Sunday, September 12, 2004

Must.... Restraint....Fists....Of.....Death

Boys. Teenage boys to be specific. It's amazing any of them survive to adulthood. Myself being one, I know whereof I speak.

Camie asked if she and her friend Jamie could have a couple of boys from school come visit at my apartment for a few hours this evening.

That in and of itself should be enough to send me over the egde, and it nearly was. Now, I believe I am in full control of my faculties. I don't suffer from alzheimer's, I'm not senile, or drunk. And yet, I still said "yes".

God, help me. Please. And if not ME, help these little boys.

They were normal boys, as boys go. A bit gangly. One was a ruddy red-head loudmouth, about 13; the other a bit taller, longish hair, skater-looking boy, probably 14. (God, was I this awkward at that age? Probably... but I know I was a damn site better behaved.)

For instance: both of these boys live about 2 or 3 miles from me. Both of them arrived on foot, with no parents ever checking with me to see if it was OK if they come over, or even to see if they arrived alive, or anything. I've never even spoken to their parents! What parents let their 13 & 14 year old sons wander the town at 6 or 7pm without even knowing where the hell they are?!?

They were noisy, rude, and just... what's the word... not respectful or civlilized. I don't mean "civilized" as in unable to flush a toilet or brush their teeth, but uncivilized in the things that boys used to be taught.

Like when you go to someone's home, especially someone who's parents you've never met, you always act on your best behavior. These kids were anything BUT on their best behavior. They weren't wild monkeys, but they had no problem being loud, jumping around the room, wandering through the kitchen, plopping down on the couch, etc....

Now, I know it's within my power and purview to stop their behavior immediately in my home.

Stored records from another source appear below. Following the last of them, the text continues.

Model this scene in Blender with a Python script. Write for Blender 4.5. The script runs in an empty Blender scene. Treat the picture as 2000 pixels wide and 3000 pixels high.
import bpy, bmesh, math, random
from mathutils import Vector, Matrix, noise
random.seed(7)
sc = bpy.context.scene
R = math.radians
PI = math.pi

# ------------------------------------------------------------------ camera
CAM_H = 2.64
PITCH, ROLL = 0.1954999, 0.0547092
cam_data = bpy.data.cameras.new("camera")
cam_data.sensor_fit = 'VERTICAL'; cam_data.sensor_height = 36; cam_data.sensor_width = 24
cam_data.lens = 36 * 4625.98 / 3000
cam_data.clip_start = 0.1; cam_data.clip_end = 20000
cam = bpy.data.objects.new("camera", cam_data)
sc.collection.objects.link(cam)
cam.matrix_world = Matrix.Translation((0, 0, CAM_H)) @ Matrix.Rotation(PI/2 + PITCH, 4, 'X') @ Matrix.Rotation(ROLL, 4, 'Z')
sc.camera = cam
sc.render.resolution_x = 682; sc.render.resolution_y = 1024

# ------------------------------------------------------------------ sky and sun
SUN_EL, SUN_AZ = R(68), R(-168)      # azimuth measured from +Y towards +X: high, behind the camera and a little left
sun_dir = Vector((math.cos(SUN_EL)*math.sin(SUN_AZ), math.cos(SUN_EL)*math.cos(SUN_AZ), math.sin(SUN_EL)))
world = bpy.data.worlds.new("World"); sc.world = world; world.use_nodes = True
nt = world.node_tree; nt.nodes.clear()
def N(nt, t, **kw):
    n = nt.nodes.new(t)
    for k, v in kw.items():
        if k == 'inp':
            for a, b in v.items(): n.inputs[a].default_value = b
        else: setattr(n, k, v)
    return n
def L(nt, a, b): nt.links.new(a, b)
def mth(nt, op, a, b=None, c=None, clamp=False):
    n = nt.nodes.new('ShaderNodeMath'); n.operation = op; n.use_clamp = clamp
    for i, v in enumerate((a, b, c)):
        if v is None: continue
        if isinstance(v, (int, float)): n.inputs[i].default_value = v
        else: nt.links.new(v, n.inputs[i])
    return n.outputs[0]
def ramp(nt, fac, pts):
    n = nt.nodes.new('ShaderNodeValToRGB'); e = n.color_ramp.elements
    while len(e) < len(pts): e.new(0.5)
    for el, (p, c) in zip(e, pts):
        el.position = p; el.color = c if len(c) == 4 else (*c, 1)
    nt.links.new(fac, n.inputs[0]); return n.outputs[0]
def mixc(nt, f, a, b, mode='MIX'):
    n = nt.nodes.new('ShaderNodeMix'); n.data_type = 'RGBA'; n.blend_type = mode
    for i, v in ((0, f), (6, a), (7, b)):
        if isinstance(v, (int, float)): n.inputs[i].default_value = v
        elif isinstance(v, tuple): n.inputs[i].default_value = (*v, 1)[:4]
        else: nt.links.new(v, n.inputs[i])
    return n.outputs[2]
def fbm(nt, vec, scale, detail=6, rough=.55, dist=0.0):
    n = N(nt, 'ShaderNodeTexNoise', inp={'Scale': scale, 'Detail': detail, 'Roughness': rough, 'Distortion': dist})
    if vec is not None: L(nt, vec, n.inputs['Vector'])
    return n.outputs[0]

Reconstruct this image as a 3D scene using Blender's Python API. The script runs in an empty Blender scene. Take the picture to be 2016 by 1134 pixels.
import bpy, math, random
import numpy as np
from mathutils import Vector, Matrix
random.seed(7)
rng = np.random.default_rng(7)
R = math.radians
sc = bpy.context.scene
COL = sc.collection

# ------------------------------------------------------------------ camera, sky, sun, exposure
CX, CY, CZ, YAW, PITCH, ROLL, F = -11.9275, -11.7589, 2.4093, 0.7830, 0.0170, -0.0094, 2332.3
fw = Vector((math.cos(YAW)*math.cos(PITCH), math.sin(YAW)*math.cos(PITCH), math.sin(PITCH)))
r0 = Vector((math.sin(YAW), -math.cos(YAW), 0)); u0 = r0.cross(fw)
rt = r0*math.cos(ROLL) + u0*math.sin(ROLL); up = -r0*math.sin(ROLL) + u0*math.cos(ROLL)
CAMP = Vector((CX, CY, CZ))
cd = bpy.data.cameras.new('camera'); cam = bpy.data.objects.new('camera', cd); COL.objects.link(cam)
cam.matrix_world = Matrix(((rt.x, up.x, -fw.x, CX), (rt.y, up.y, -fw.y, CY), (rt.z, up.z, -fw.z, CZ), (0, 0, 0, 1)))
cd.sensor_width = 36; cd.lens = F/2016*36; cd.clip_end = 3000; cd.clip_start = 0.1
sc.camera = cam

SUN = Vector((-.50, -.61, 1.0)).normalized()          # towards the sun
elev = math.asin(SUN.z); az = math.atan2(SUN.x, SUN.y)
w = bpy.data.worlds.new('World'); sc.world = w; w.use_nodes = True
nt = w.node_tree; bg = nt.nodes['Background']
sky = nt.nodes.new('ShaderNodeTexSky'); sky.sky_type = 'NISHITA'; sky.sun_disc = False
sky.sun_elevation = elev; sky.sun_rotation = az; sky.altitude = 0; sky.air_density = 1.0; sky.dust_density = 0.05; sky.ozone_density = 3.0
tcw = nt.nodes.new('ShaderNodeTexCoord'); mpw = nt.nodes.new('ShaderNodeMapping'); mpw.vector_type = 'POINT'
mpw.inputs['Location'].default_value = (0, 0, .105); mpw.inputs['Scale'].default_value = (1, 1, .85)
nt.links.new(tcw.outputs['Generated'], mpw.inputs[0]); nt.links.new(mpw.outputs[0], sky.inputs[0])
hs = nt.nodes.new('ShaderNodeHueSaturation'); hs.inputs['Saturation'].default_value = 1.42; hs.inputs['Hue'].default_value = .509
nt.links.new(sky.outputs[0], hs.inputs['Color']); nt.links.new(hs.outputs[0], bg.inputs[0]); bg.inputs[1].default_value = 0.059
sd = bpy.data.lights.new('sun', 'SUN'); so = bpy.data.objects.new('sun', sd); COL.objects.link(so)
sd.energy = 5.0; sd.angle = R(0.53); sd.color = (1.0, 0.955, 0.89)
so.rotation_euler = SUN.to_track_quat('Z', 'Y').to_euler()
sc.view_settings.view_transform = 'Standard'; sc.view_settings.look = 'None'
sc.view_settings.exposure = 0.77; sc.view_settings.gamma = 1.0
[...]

I have no problem with that. But, being the first time I'd met them, I wanted to see how they behaved "au natural", if you will. I could put on a big gruff the very first time I met them, and they'd behave just great from the start, but I wanted to get a feel for who they are naturally.

I must say, I'm not impressed.

Parenting. It's all about parenting, or the lack of it. I'm not a perfect parent, and this evening brought to my attention a few deficiencies in my own daughter that I will need to correct, but at least my eyes are open. Some parents just don't see, or worse, don't think it's a problem. Every time I hear a parent say "boys will be boys" to excuse bad behavior, I feel like punching them.

Anyway, I'd much rather have the boys come to my place to visit Camie, because inevitably, she will have boyfriends, and I'd be just as comfortable keeping things in sight here, where I can throttle them if I need to, than out of sight at the boy's house.

Have I even mentioned I'm really glad I had girls instead of boys?